The problem was that the rdr directives contain the keyword pass. I copied that from the FreeBSD forum post without really thinking very much about it (pure cargo cult). But what this did was make all traffic to the jails pass before the fail2ban rules in the f2b anchor hierarchy were even checked. The SSH traffic was not redirected to any jail, so it was correctly blocked by the anchor. The SMTP traffic, however, was not checked against the rules created by fail2ban. Just removing pass from the rdr directives fixed this. I even had the directive to pass the traffic to the jails in place already.

Configuring OpenLDAP server to allow Nextcloud users to change their password

2019-02-17T00:00:00+01:00

The Nextcloud documentation contains a section about user authentication with LDAP. For simple setups, users can authenticate via anonymous binds. In that case, you don’t need a dedicated LDAP account with permissions to access the user accounts.

If you want to allow users to change their own password, however, Nextcloud needs to access the LDAP server with an account that has write permissions for the users passwords. I could not find any information on how to achieve this with an OpenLDAP server, so here is a short guide.

Create the account

First, you need to create an LDAP object for managing users. Create an object with a password, for example a person. Use an LDAP client of your choice for that, or ldapadd, or something else. In my LDAP server, the user accounts that Nextcloud uses live under ou=users,dc=example,dc=com, so I named the manager account peopleManager. It’s probably a good idea to create this manager account in a tree separate from your regular users, but I didn’t.

Configure permissions

Next, we give the manager account the permission to access all user’s passwords without disrupting the existing permissions. I created the following configuration in the slapd.conf:

access to dn.subtree="ou=people,dc=example,dc=com" attrs=userPassword
        by self write
        by dn="cn=peopleManager,ou=people,dc=example,dc=com" write
        by anonymous auth
        by * none

This lets users write their own password (e.g., when using ldappasswd), but also gives the peopleManager write access to the password field. Anonymous authentication is possible as well.

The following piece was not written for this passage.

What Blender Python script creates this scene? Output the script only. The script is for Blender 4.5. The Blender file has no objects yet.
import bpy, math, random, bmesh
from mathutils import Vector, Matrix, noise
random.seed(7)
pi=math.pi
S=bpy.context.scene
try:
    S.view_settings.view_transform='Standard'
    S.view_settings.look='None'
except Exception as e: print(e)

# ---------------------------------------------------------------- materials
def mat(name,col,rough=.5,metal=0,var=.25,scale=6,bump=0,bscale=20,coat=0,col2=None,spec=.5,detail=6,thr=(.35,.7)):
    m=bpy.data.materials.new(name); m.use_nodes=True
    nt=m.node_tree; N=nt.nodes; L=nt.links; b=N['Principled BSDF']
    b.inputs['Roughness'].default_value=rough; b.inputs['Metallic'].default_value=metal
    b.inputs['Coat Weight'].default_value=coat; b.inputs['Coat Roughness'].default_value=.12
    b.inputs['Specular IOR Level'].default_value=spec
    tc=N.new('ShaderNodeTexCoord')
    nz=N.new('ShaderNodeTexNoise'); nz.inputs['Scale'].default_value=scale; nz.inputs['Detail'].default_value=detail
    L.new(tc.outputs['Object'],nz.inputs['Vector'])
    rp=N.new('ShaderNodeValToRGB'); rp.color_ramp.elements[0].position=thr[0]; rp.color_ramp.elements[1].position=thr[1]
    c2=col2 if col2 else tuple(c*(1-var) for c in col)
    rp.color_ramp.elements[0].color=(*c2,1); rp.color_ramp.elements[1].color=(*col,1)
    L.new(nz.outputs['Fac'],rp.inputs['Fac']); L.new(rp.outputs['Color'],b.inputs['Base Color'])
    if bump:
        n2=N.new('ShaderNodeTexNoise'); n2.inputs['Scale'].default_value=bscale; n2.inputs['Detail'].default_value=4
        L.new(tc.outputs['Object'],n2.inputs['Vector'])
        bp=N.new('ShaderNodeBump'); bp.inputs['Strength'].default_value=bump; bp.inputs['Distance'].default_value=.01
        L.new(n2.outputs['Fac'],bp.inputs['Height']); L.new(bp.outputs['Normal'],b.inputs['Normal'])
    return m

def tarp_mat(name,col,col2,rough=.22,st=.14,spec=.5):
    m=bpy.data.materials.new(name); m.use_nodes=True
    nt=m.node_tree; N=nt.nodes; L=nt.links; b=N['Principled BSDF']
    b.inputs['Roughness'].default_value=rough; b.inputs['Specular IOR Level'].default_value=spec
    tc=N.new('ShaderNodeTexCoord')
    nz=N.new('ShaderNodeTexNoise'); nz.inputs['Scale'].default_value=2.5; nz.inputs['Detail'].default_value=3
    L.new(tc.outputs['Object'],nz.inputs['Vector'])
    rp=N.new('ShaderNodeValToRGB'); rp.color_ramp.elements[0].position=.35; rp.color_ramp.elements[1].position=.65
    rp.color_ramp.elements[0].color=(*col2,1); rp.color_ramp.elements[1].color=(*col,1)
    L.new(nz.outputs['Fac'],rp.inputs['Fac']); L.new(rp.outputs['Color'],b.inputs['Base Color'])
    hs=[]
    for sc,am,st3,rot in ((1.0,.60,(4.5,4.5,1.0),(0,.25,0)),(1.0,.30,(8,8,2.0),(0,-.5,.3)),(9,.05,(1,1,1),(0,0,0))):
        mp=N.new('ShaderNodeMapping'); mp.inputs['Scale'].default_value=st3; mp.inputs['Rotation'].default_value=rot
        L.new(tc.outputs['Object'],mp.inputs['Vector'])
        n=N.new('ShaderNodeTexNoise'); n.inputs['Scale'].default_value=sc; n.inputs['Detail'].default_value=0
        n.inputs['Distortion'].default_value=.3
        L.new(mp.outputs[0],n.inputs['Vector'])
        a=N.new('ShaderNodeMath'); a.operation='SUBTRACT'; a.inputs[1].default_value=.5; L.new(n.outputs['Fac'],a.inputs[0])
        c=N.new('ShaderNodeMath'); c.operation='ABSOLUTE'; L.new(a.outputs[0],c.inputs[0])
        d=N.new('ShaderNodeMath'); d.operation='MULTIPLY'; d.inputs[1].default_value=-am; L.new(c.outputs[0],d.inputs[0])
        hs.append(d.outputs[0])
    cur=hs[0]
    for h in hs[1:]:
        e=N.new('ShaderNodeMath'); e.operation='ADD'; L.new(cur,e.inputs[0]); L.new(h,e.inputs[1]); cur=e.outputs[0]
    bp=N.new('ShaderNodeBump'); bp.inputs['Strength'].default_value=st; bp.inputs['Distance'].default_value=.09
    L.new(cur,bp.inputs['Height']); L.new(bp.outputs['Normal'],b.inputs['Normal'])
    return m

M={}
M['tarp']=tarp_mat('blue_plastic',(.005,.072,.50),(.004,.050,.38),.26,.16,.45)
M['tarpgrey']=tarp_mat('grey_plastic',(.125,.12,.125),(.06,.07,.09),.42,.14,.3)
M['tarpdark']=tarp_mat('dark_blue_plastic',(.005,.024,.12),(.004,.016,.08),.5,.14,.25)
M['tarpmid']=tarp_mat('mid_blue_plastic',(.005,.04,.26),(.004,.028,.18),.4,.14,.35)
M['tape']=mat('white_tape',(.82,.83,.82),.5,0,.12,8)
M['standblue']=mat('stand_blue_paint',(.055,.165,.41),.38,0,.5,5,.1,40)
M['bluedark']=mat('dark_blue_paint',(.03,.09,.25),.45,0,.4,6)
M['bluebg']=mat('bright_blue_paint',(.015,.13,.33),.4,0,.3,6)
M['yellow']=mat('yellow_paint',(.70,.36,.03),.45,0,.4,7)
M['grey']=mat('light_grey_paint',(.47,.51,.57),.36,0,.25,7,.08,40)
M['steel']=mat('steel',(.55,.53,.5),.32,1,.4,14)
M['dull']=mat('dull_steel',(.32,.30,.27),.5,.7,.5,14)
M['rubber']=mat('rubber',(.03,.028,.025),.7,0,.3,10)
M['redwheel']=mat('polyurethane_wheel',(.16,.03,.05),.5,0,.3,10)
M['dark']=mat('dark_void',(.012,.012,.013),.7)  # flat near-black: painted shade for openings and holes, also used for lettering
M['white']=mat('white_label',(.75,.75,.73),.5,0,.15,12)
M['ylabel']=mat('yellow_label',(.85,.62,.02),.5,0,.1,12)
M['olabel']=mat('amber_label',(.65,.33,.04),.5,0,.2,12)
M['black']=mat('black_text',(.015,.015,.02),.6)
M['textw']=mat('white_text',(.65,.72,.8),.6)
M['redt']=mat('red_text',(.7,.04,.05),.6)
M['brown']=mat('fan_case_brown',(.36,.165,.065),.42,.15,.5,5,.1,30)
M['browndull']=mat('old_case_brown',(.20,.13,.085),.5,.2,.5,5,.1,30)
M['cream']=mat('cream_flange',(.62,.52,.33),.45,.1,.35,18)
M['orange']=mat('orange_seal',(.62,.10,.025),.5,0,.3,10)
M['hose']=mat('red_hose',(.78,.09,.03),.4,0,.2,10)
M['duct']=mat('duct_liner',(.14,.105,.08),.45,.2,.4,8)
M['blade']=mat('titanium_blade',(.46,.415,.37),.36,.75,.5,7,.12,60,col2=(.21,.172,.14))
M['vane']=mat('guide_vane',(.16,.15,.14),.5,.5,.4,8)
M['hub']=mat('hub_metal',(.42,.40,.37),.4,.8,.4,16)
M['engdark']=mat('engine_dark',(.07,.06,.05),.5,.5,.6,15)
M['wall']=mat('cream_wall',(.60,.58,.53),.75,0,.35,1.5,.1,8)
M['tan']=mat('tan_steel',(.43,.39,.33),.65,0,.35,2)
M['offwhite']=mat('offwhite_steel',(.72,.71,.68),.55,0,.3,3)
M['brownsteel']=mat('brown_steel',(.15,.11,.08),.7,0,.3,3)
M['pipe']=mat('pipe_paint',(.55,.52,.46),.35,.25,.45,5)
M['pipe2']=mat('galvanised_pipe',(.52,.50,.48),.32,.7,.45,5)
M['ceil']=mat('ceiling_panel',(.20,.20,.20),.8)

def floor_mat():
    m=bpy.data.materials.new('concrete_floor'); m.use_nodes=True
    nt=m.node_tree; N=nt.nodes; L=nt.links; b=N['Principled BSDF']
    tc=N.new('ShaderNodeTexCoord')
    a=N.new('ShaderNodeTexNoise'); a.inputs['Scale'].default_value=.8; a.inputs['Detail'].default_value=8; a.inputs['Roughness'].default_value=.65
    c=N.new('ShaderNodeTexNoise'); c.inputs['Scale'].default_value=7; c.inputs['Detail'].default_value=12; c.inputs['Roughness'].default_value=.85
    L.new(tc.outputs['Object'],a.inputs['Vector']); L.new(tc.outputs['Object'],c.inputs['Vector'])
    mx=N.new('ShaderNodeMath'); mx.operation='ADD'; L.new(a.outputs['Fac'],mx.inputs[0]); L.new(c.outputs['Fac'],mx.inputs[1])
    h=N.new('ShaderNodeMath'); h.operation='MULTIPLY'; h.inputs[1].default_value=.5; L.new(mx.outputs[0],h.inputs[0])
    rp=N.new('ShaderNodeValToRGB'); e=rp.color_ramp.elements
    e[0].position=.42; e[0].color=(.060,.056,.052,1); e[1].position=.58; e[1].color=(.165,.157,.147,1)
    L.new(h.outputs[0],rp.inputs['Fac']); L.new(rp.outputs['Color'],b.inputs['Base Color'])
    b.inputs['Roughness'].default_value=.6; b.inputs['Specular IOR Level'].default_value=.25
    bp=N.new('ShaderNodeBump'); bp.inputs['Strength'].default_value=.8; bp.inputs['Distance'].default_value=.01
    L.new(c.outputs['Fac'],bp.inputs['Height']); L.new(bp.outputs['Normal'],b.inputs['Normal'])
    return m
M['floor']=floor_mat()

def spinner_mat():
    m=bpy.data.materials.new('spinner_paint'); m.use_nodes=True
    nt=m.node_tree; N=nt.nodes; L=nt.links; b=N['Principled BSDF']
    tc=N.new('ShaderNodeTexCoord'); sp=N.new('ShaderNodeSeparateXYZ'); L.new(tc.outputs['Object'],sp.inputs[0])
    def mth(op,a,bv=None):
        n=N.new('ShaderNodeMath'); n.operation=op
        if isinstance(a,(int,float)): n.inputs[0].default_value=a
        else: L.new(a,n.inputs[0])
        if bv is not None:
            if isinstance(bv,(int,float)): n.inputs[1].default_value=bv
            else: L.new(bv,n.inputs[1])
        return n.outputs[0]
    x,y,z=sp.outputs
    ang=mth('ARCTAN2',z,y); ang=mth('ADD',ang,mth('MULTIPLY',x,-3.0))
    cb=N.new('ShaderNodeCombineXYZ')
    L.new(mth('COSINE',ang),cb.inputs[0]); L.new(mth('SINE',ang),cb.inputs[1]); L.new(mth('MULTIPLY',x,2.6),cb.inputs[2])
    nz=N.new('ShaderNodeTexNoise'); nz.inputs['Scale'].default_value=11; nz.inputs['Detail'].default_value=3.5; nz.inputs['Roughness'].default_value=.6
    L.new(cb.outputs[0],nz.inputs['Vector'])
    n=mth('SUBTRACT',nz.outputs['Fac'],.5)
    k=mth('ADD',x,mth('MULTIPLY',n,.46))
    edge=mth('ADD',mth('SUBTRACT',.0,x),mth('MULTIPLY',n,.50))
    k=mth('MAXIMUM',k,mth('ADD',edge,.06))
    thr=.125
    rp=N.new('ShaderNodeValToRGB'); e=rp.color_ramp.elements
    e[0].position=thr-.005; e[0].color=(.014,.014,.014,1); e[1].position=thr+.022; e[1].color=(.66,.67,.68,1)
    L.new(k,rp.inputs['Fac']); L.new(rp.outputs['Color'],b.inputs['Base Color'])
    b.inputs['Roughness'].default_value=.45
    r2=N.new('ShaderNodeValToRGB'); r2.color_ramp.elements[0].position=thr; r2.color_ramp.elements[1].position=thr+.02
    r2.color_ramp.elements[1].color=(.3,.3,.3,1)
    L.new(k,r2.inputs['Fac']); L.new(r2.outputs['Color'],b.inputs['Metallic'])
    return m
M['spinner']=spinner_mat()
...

The config file is order-dependent, so insert the above before other access control configurations.

Password policies

Finally, you will want to make sure that the passwords are stored with strong encryption. To achieve that, you OpenLDAP server has to be compiled with the Password Policy overlay (PPOLICY=ON on FreeBSD). Then, add the following to your slapd.conf:

# Password hashing
password-hash {CRYPT}
password-crypt-salt-format "$6$%.16s"

and, in your backend configuration (usually at the botton of the slapd.conf file:

# force password hashing for clients (looking at you, nextcloud)
overlay ppolicy
ppolicy_hash_cleartext

That should give you some pointers and terms to google for.